Cougar Football or Cali hardcourt?

NOTABLY ABSENT FROM the state of Washington signing day lists this past February was Longview's Luke Fowler, two time all-state wide receiver out of R.A. Long High. Decision time is looming for the player who has been compared by the media to All-American Mike Hass. Will he walk-on to Washington State, or will he ply his wares on a college hardcourt in California?

"If I'm playing football, I will be going to Wazzu and walking on," said Fowler. "I'm still talking to some small colleges for basketball and (an offer) is yet to be decided."

Fowler's first love is football. But if he receives any college scholarship offers, they look to come for basketball. He's talking with Point Loma Nazarene in San Diego, San Diego Christian College and has heard a little from Seattle U.

"With Wazzu, it's been great," said Fowler. "I've talked to Levenseller many times, he's come to my school. We're all set if I decide to do that."

Fowler said he should have a decision by the end of April on whether it will be the pigskin or roundball. But given how he dominated this past year and over his prep career, why no offers? In a nutshell, the measurables.

R.A. LONG COACH Steve Rooklidge said if Fowler plays in the right system that utilizes his pass-catching talents, he's likely to make an impact. Rooklidge has coached a few players who have gone on to play D-1 ball and says Fowler is at the top of the list, but notes Fowler's size (6-2, 185) and speed (4.68) worked against him as far as scholarship offers were concerned.

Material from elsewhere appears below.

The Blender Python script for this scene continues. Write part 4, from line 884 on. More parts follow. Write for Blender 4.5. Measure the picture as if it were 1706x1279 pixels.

"He catches the ball better than anyone I've ever seen, honestly," said Rooklidge. "But he's a tweener. He isn't that 6-5 guy...and he isn't that 4.3 guy. And those kids are out there."

Fowler's productivity, however, measured up with most anyone.

THE SCRIPT THIS past football season was repeated week after week. Fowler just doesn't look that dominant physically, nor does he look ultra-fast on film. Despite what he did as a junior, opposing coaches didn't seem overly concerned about stopping him. Not at first, anyway. Because then Fowler would simply go out and torch their secondaries.

"He makes catches I have not seen at the high school level," said Rooklidge. "One handed catches, diving catches, jumping over three guys -- he's just unbelievable. And this was on a team that wasn't a real good team this year. He was really the (main) guy and people still couldn't stop him."

Fowler caught 73 passes in 2005, racking up 1,310 yards and a school-record 11 TDs, breaking the TD mark set by his father Kyle in 1980. The younger Fowler was named all-state by the Seattle Times, Tacoma News Tribune and Associated Press. The AP also selected him all-state as a junior.

FOWLER SAID THE bottom line is if there's a scholarship offer to play basketball, it would be pretty hard to turn that down. If not, Rooklidge said the Cougars will end up with a very nice catch indeed.

"This is a guy that's going to be at every weight workout, you don't have to watch over him, he's going to know every single play in the playbook," said Rooklidge. "He's a 4.0 student. This is a kid who's character is impeccable. He's just going to be a great kid to have in a program. And that's another reason why I think he'll make it."

Luke Fowler profile

As a senior guard, Fowler averaged 15.6 ppg and 4.5 boards during the regular season, helping to lead the Lumberjacks to the state tournament.